Job> Write out the material again word for word, dropping any images it holds.

-- START OF Data --

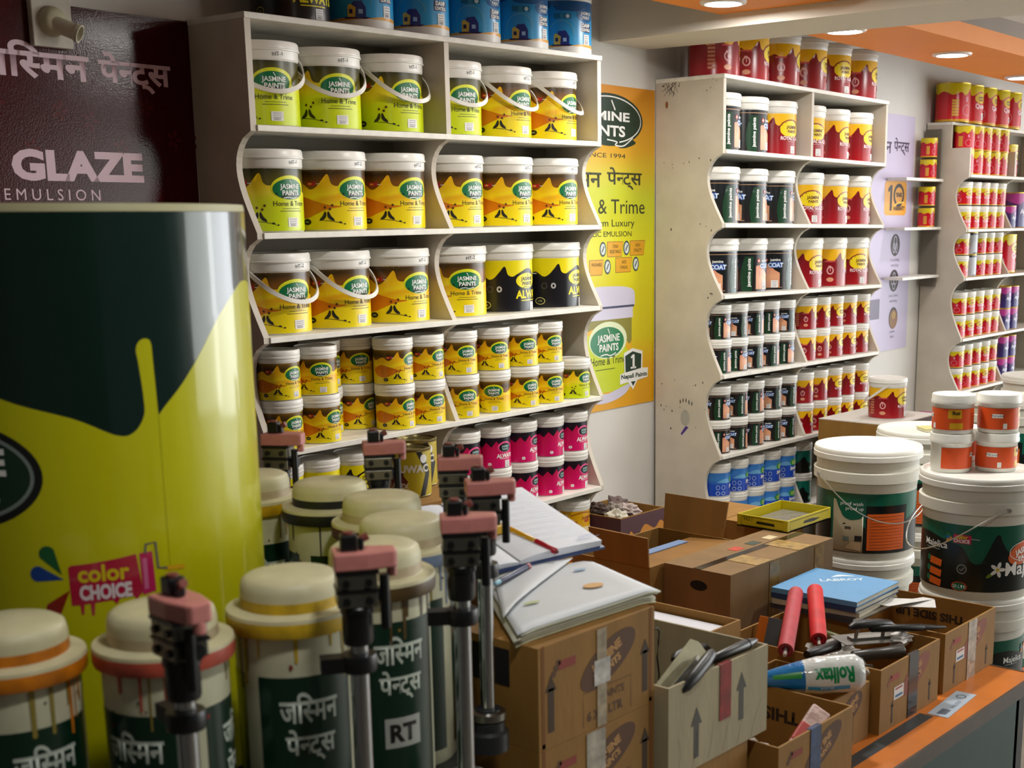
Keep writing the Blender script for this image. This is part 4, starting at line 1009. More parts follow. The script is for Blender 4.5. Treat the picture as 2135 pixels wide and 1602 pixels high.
# big taped carton with a hand hole
a = Art(); a.ell(mat('#120c06', .9), .090, .185, .022, .011, 1, 24)
G_, w, d = carton('big taped brown carton with oval hand hole in the middle', .363, .787, -1.032, -.862, ZT, .217, 'closed', hexc='#80623a', left=a, group='plain cartons at the back of the table')
tape(G_, [(.0, w, .075, .095, .2202, .2208)], '#2a2018', 'seam'); tape(G_, [(.10, .16, .0, .075, .2202, .2212)], '#b09058', 'tape_strip'); tape(G_, [(.27, .33, .0, .09, .2202, .2212)], '#b09058', 'tape_strip')
tape(G_, [(.15, .19, -.0012, -.0006, .0, .217)], '#8a6c38', 'tape_strip', rough=.25); tape(G_, [(.34, .38, -.0012, -.0006, .06, .217)], '#8a6c38', 'tape_strip', rough=.25)
for k in range(3): boxes('label_patch', [(.18 + .07 * k, .215 + .07 * k, .105, .13, .2202, .2208)], mat(('#b8432c', '#3a4438', '#c9b890')[k], .7), G_)
# carton with raised flaps behind it
a = Art(); a.rect(mat('#1a2334', .6), .045, .070, .135, .205, 2); a.rect(mat('#1d1a1c', .6), .0, .13, .120, .150, 1)
H_, w, d = carton('brown carton with raised flaps behind the big taped one', .320, .640, -.856, -.640, ZT, .217, hexc='#8a6428', left=a, group='plain cartons at the back of the table')
KH = kraft('#8a6026')
def flap(e, P, name='flap'):
    bm = bmesh.new(); v = [bm.verts.new(p) for p in P]; bm.faces.new(v)
    o = finish(name, bm, KH, e); md = o.modifiers.new('thickness', 'SOLIDIFY'); md.thickness = .004; return o
flap(H_, [(.001, .002, .217), (.001, .150, .217), (-.012, .156, .288), (-.010, -.004, .284)])
flap(H_, [(w - .002, .03, .217), (w - .002, .20, .217), (w + .012, .205, .300), (w + .012, .025, .300)])
f_ = flap(H_, [(.006, .004, .2165), (w - .006, .004, .2165), (w - .006, .120, .207), (.006, .120, .207)])
boxes('blue_strip', [(.01, w - .06, .086, .112, .2105, .2125)], mat('#6f86ac', .6), H_)
# maroon printed carton of rags in the corner, on a plain one
carton('plain carton on the floor under the maroon carton of scraps', 1.235, 1.465, -.055, .165, 0, .415, 'closed', group='plain cartons on the floor')
a = Art(); mr = mat('#4a2028', .6); am = mat('#c07a14', .6)
a.rect(am, 0, .225, 0, .29, 1); a.poly(mr, [(0, .29), (0, .24)] + smooth_line([(0, .24), (.03, .22), (.05, .245), (.08, .22), (.12, .255), (.17, .235), (.20, .255), (.225, .24)], 4) + [(.225, .29)], 2)
a.ell(mat('#b4461c', .6), .105, .205, .045, .024, 3, 30, .1); a.text(mat('#e8b050', .6), 'JASMINE', .105, .200, .019, 4, rot=.1, bold=.04)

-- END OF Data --

Answer in full>
Keep writing the Blender script for this image. This is part 4, starting at line 1009. More parts follow. The script is for Blender 4.5. Treat the picture as 2135 pixels wide and 1602 pixels high.
# big taped carton with a hand hole
a = Art(); a.ell(mat('#120c06', .9), .090, .185, .022, .011, 1, 24)
G_, w, d = carton('big taped brown carton with oval hand hole in the middle', .363, .787, -1.032, -.862, ZT, .217, 'closed', hexc='#80623a', left=a, group='plain cartons at the back of the table')
tape(G_, [(.0, w, .075, .095, .2202, .2208)], '#2a2018', 'seam'); tape(G_, [(.10, .16, .0, .075, .2202, .2212)], '#b09058', 'tape_strip'); tape(G_, [(.27, .33, .0, .09, .2202, .2212)], '#b09058', 'tape_strip')
tape(G_, [(.15, .19, -.0012, -.0006, .0, .217)], '#8a6c38', 'tape_strip', rough=.25); tape(G_, [(.34, .38, -.0012, -.0006, .06, .217)], '#8a6c38', 'tape_strip', rough=.25)
for k in range(3): boxes('label_patch', [(.18 + .07 * k, .215 + .07 * k, .105, .13, .2202, .2208)], mat(('#b8432c', '#3a4438', '#c9b890')[k], .7), G_)
# carton with raised flaps behind it
a = Art(); a.rect(mat('#1a2334', .6), .045, .070, .135, .205, 2); a.rect(mat('#1d1a1c', .6), .0, .13, .120, .150, 1)
H_, w, d = carton('brown carton with raised flaps behind the big taped one', .320, .640, -.856, -.640, ZT, .217, hexc='#8a6428', left=a, group='plain cartons at the back of the table')
KH = kraft('#8a6026')
def flap(e, P, name='flap'):
    bm = bmesh.new(); v = [bm.verts.new(p) for p in P]; bm.faces.new(v)
    o = finish(name, bm, KH, e); md = o.modifiers.new('thickness', 'SOLIDIFY'); md.thickness = .004; return o
flap(H_, [(.001, .002, .217), (.001, .150, .217), (-.012, .156, .288), (-.010, -.004, .284)])
flap(H_, [(w - .002, .03, .217), (w - .002, .20, .217), (w + .012, .205, .300), (w + .012, .025, .300)])
f_ = flap(H_, [(.006, .004, .2165), (w - .006, .004, .2165), (w - .006, .120, .207), (.006, .120, .207)])
boxes('blue_strip', [(.01, w - .06, .086, .112, .2105, .2125)], mat('#6f86ac', .6), H_)
# maroon printed carton of rags in the corner, on a plain one
carton('plain carton on the floor under the maroon carton of scraps', 1.235, 1.465, -.055, .165, 0, .415, 'closed', group='plain cartons on the floor')
a = Art(); mr = mat('#4a2028', .6); am = mat('#c07a14', .6)
a.rect(am, 0, .225, 0, .29, 1); a.poly(mr, [(0, .29), (0, .24)] + smooth_line([(0, .24), (.03, .22), (.05, .245), (.08, .22), (.12, .255), (.17, .235), (.20, .255), (.225, .24)], 4) + [(.225, .29)], 2)
a.ell(mat('#b4461c', .6), .105, .205, .045, .024, 3, 30, .1); a.text(mat('#e8b050', .6), 'JASMINE', .105, .200, .019, 4, rot=.1, bold=.04)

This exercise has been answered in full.